Cisco posts record $15.8B quarter, then plans to cut nearly 4,000 jobs for AI pivot

Cisco Systems is moving deeper into artificial intelligence by trimming its workforce, even as it posted record results. The networking giant said it will cut close to 4,000 employees, less than 5 percent of its global headcount, as part of a restructuring announced alongside Q3 FY2026 earnings that topped Wall Street estimates.
Revenue reached $15.8 billion for the quarter, up 12 percent year on year and above the $15.56 billion analysts expected. Adjusted earnings came in at $1.06 per share against a $1.04 consensus. Shares rallied roughly 20 percent in after-hours trading on the print, even with the layoff news attached.
Where the money is going
The strategic logic is that demand from hyperscalers building out AI data centers is reshaping Cisco's product mix. The company said it has booked $5.3 billion in AI infrastructure orders so far this fiscal year and now expects roughly $9 billion for FY2026 as a whole, nearly double its earlier $5 billion target.

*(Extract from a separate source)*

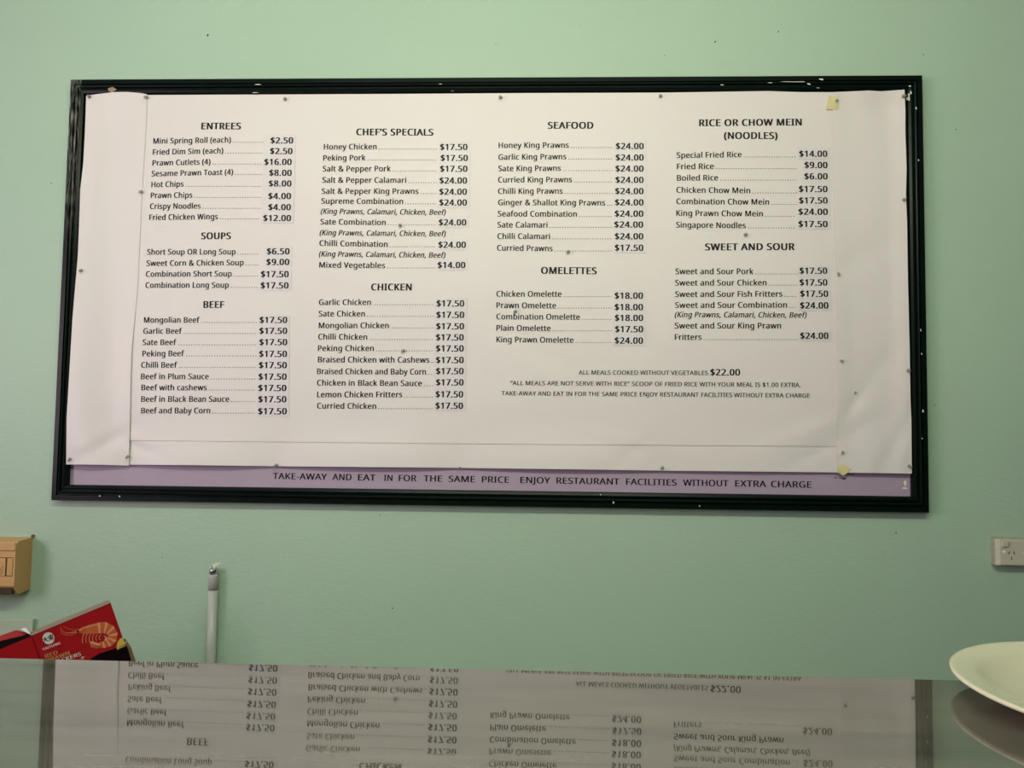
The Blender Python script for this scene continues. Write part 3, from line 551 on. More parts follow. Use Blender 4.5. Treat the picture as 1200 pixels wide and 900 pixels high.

CEO Chuck Robbins framed the layoffs as the cost of repositioning, with new investment flowing into silicon and optics, security, and internal AI tooling for employees. The company is forecasting up to $1 billion in pre-tax restructuring charges and said it will offer severance, retraining resources, and placement services to affected workers, with notifications starting May 14.
A wider pattern
Cisco's move fits a pattern across large enterprise tech: cutting roles tied to legacy lines of business while expanding teams that ship AI infrastructure and security products. The bet is that hyperscaler capex remains durable and that customers will keep paying premium prices for networking, optics, and security gear tuned to AI workloads, an assumption that has so far been rewarded by the stock market.